Click on the link above and you can zoom around this high-res photo of the Gold award winning B&Q garden at the Chelsea Flower Show. The garden is such a great melding of horticultural tradition and modernity. Oh, how I wish that I could have attended this fantastic show.
All of the plants produce edibles. The tower uses hydroponics. The structure to the left of the tower is the "insect hotel". Watch a video of school children constructing the individual "rooms" for the insects. If you sit at the glass dining table in front of the tower, you will see fish (tilapia) swimming below. Would you like fresh fish and salad for dinner?
Shades of vertical farming maven Dickson Despommier, Clemson U. has won funding from the EPA to conduct a vertical farming study in downtown Charleston, SC. The results of the study will be most interesting and I look forward to following its progress. Stay tuned!
CHARLESTON, S.C. (WCIV) -- The downtown area is known for its skyline of church steeples, but it may soon be known for building vertical farms.

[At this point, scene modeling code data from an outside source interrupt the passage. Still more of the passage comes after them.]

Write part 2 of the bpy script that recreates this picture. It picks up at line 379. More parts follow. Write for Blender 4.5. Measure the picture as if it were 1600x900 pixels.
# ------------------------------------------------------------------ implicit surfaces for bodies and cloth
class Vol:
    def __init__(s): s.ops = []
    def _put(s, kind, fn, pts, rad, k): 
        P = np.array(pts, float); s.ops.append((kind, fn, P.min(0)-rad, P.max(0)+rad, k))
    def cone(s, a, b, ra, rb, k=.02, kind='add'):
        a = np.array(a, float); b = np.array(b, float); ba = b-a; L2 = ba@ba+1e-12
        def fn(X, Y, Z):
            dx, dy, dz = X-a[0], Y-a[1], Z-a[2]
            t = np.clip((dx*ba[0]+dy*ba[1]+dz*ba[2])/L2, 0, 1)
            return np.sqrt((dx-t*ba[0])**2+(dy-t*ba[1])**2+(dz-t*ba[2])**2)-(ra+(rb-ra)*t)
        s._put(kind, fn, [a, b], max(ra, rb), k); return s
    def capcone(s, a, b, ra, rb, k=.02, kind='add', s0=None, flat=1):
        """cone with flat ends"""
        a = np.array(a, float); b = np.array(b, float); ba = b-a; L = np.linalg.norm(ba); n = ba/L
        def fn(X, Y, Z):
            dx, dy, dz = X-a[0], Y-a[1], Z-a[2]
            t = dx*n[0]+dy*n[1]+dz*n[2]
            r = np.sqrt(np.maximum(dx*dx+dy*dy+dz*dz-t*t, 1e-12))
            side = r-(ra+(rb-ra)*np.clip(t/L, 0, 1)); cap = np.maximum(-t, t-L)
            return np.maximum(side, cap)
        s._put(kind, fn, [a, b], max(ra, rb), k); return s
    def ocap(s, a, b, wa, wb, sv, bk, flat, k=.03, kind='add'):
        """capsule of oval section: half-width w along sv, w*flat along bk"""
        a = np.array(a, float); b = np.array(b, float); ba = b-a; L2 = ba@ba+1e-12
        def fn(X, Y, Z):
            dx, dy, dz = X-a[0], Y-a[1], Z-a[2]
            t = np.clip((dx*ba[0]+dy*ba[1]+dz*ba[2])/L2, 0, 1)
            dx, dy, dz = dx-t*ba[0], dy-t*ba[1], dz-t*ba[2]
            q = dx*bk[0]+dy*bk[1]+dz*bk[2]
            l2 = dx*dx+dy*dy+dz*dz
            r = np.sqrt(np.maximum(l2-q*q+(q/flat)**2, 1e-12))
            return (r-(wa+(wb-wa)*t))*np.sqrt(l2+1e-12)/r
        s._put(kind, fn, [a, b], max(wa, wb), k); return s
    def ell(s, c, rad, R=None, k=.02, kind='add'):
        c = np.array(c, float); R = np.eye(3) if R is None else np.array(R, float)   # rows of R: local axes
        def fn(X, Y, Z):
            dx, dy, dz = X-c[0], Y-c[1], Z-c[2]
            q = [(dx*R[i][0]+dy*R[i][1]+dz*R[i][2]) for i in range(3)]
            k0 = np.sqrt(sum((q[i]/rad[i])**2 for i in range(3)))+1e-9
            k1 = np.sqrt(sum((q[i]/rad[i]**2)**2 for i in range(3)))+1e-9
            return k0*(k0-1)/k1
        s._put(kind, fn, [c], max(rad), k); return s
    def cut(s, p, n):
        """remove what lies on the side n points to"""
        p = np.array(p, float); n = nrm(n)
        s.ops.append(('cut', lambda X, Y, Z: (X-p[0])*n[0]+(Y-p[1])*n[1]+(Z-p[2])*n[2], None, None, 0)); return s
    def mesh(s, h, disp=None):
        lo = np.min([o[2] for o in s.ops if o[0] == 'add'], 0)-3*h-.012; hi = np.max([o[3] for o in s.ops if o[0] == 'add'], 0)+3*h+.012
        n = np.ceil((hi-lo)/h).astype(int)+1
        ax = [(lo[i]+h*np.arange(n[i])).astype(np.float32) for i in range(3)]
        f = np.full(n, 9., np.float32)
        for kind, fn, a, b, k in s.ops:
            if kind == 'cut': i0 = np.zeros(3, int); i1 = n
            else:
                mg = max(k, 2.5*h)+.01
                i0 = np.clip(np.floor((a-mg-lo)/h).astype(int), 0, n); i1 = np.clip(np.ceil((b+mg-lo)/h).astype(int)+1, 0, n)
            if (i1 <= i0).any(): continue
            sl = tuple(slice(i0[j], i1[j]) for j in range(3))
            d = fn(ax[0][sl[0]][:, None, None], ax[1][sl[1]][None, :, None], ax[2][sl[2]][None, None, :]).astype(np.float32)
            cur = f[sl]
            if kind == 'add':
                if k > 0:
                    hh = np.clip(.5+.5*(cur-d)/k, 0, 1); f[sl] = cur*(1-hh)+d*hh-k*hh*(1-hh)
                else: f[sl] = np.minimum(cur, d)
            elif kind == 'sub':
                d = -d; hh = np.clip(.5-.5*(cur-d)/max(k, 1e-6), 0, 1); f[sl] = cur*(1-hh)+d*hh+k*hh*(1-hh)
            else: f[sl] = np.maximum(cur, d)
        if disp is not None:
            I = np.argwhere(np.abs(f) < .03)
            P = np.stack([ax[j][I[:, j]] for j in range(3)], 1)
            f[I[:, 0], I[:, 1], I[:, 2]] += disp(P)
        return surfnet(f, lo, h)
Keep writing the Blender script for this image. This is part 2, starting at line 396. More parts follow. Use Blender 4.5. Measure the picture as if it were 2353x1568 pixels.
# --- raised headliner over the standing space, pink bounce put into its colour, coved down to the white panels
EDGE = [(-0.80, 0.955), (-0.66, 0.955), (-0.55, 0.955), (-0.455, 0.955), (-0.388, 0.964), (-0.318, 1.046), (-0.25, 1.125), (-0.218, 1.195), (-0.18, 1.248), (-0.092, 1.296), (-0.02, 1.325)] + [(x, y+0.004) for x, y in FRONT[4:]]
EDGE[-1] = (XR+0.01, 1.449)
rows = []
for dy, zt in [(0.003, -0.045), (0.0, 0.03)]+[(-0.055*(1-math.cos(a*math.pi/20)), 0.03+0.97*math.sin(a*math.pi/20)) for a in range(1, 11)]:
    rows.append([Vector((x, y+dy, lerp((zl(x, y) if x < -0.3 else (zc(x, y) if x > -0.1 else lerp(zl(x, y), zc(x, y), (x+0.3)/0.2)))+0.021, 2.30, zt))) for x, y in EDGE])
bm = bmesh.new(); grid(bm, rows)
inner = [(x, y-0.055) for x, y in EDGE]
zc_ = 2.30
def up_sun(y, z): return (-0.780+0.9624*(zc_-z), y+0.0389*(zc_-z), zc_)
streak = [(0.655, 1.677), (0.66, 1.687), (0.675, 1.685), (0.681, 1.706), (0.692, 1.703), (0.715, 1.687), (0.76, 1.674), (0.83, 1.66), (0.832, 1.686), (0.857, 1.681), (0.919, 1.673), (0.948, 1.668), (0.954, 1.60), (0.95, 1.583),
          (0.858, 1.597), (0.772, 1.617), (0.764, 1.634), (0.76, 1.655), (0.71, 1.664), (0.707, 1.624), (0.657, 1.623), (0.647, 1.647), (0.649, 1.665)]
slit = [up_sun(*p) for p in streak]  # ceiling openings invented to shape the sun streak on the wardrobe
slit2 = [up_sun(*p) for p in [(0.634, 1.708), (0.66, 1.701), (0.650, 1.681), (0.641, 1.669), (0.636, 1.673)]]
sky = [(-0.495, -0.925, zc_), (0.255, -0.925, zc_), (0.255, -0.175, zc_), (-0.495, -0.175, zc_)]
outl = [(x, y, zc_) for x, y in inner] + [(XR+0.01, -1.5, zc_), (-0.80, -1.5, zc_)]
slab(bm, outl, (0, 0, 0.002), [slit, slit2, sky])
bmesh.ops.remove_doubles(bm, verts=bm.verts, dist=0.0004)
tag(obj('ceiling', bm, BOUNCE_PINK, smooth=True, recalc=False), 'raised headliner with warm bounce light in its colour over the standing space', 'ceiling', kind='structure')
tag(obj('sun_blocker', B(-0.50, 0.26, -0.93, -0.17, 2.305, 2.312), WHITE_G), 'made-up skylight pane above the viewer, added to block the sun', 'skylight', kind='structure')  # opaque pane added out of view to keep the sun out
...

Vertical farming is an indoor farming technique where produce and animal life is grown in high-rise buildings in urban areas. Clemson University's Institute of Applied Ecology recently received funding from the Environment Protection Agency to develop a design-feasibility study to build a vertical farm in downtown Charleston.
If you have not watched this video, you should. Dickson Despommier, the now (or near) celebrity Columbia University professor has probably gone a bit over the top with his farmscraper hyperbole. There is not much doubt that he is a skilled hypster but there can be unintended consequences from that.
Stewart Truelsen takes him to task in this Southeast Farm Press polemic titled "Who decides the future of farming, ranching?” This is not the only article that I have read recently with this point of view. There is definitely a pushback from the farming community and rightly so.
Professor Despommier has progressive ideas but he has perhaps taken them to a polarizing level that may be counter productive.
Watch this video and you will see that start-up Gotham Greens is becoming a reality here in New York City. At about the 5:30 minute mark in the video you will see that their new rooftop hydroponic greenhouse is taking shape.
While this is happening a very similar type of business has started up in Montreal. Lufa Farms is now actually selling their produce. They also recently launched a redesigned website.
It will be most interesting to follow the progress of these two leading edge businesses. It is very possible that they will be competing right here in New York City and that would be a good thing. I leaned a long time ago in my corporate career that one of the best things you can have in business is good competition.
There is a lot of over-hyped Dickson Depommier in the video too. He probably has his head in the clouds but he has stimulated much lively conversation about modern method urban food production and that is definitely a good thing. "Sex and the City" yes but there is no future in "Dirt and the City".